“With All The Messes I Get Myself Into, I Don’t Need False Advertising”

540586_3432927338103_1688275722_nDear Gentle Leader Company,

For future training videos, would you please use REAL dogs? Real, as in, never seen a Gentle Leader in their lives. This would help give dog owners a better idea what they’re up against.  Allow me to start at the beginning…when I opened the box. I paid $20 for what appeared to be a “some assembly required” g-string. Yeah, I admit I eventually had to read the directions. “Offer a treat to encourage your dog to put his muzzle through the loop.” HA. HA. HA. Freakin’. HA. Apparently Otto isn’t as dumb as I thought he was. He knew from the start something was fishy about this contraption. I’d hold the treat on MY side of the loop, he’d stare at me with his head cocked, then push the loop out if his way with his nose.
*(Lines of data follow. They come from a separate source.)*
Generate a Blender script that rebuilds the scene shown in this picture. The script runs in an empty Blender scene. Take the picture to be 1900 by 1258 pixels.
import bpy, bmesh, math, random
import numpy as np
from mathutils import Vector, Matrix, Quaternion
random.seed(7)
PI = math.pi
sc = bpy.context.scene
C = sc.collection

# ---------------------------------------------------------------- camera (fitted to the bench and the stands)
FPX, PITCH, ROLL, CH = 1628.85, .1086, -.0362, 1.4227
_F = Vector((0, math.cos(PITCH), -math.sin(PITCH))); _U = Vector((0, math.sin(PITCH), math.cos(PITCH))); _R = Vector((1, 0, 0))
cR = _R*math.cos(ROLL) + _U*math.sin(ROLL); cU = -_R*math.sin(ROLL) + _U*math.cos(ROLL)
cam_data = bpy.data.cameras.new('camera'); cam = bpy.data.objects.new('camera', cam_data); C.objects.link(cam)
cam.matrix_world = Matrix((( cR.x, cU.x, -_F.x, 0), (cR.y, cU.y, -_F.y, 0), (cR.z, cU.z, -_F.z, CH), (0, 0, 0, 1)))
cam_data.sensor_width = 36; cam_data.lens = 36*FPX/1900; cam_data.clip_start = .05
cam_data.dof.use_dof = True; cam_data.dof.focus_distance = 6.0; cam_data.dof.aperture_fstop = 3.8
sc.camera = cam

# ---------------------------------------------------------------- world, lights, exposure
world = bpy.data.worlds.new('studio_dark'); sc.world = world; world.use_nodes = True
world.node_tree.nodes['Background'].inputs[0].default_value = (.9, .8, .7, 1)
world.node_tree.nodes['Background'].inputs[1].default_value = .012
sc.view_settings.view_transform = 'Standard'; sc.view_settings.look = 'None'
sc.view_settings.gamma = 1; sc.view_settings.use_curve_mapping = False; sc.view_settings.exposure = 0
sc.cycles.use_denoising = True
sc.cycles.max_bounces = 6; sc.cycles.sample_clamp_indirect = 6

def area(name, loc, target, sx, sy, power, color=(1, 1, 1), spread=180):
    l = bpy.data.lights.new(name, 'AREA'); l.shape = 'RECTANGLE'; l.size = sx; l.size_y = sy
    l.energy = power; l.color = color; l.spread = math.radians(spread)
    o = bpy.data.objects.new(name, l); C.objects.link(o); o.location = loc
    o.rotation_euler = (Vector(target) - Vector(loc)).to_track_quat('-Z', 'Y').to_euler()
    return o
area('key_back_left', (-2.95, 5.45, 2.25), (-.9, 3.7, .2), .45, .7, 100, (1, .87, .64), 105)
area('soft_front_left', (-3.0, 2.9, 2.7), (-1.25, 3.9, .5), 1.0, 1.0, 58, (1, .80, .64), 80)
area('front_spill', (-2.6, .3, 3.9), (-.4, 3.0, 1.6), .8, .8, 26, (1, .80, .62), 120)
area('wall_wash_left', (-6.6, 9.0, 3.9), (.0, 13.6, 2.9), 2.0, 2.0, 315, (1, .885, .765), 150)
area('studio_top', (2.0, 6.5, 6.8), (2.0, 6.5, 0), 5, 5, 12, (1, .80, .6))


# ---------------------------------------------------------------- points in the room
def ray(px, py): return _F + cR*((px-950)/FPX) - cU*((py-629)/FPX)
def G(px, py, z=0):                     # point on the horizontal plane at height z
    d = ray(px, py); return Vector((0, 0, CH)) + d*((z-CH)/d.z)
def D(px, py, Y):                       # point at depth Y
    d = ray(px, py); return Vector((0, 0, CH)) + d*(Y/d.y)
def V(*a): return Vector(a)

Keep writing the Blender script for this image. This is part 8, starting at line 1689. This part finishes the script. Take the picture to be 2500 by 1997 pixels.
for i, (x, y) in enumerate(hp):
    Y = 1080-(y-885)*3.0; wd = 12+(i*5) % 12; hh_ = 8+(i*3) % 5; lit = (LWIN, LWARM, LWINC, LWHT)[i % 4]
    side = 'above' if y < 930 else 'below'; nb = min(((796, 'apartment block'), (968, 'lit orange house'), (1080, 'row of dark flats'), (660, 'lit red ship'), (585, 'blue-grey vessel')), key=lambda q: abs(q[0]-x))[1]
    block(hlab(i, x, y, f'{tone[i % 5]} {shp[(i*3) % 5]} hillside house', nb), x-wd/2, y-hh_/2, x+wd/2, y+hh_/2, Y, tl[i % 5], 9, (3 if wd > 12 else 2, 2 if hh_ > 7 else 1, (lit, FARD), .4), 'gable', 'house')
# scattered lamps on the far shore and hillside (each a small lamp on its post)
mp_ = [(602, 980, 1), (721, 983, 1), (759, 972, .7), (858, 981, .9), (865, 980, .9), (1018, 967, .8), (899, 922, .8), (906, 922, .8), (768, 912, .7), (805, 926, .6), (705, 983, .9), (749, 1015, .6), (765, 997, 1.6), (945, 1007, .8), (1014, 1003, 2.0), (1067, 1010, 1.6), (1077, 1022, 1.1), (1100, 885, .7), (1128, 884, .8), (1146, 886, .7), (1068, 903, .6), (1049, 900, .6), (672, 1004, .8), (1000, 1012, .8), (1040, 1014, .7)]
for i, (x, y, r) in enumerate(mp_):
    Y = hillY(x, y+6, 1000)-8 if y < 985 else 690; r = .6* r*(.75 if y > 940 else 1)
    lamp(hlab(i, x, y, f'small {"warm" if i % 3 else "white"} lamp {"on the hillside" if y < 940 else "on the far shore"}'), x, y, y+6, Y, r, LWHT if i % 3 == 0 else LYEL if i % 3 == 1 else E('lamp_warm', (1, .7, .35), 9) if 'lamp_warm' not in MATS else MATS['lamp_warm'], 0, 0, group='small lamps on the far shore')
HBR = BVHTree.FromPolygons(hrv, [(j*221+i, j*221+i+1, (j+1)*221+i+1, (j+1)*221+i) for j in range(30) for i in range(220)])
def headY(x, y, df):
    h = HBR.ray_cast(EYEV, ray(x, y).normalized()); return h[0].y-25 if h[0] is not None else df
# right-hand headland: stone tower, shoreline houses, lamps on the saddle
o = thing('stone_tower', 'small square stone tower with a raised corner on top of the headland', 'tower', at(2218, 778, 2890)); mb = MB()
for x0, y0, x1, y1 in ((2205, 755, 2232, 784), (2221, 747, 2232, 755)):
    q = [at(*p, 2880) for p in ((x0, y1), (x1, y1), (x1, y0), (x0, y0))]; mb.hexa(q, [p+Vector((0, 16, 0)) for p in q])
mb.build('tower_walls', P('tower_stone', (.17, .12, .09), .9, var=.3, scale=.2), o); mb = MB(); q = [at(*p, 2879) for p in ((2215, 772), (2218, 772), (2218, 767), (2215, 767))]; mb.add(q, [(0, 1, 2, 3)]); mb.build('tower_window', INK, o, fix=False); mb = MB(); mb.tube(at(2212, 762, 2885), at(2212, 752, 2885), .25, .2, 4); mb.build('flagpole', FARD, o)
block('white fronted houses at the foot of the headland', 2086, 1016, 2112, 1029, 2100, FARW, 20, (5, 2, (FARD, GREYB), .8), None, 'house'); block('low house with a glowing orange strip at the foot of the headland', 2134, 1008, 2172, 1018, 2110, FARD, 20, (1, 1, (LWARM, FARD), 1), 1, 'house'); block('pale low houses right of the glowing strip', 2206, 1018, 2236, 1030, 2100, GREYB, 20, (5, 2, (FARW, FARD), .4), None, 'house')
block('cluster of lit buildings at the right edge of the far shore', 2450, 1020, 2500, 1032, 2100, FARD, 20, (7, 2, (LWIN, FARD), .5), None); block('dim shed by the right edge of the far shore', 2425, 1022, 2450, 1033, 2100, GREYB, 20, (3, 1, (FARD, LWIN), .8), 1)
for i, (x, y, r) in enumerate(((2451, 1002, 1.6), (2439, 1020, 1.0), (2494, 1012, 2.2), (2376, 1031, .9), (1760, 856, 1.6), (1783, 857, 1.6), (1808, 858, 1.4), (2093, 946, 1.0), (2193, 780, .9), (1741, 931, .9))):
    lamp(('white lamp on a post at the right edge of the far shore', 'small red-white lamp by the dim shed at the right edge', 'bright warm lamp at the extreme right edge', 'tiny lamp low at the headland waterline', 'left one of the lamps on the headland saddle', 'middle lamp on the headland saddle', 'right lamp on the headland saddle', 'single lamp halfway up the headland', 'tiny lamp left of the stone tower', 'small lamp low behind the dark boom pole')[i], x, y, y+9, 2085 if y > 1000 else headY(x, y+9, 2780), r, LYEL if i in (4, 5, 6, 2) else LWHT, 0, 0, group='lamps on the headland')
He was so proud of himself for figuring out THIS trick, I just had to give him the treat. After a 20 minute rodeo in our living room (and a wee bit o cussing) I finally had him hog tied. Truly there’s no other way to accurately describe the experience. He was pissed. He tossed his head to and fro maniacally for another 10 minutes as I chased after the end I needed to attach to the leash. Which is a metal ring. Which hurts like hell when swinging off the chin of an insane psycho dog. Finally, I pry the murderous end out of Otto’s mouth. Clearly he’s figured out if he eats this contraption, it will be rendered useless. Click, snap, thrash…we’re ready to hit the street as a well-mannered dog and owner. HA. HA. HA. Freakin’. HA. For three quarters of a block, my dog looked like a champion bull. Bucking. Snorting. Drooling profusely. Okay, a RABID, champion bull. Now don’t think on the final leg of the block he was a vision of restraint and proper behavior. Oh no. He was a big, drooly, sweaty, exhausted mess (who had nearly dislocated my shoulder 73 times). We’re home. Neither of us looks the best we’ve ever looked; but we’re going to sleep well tonight. Gentle Leader, your name is misleading (no pun intended) and your marketing should be geared more towards insomniacs…or cowboys…or strippers.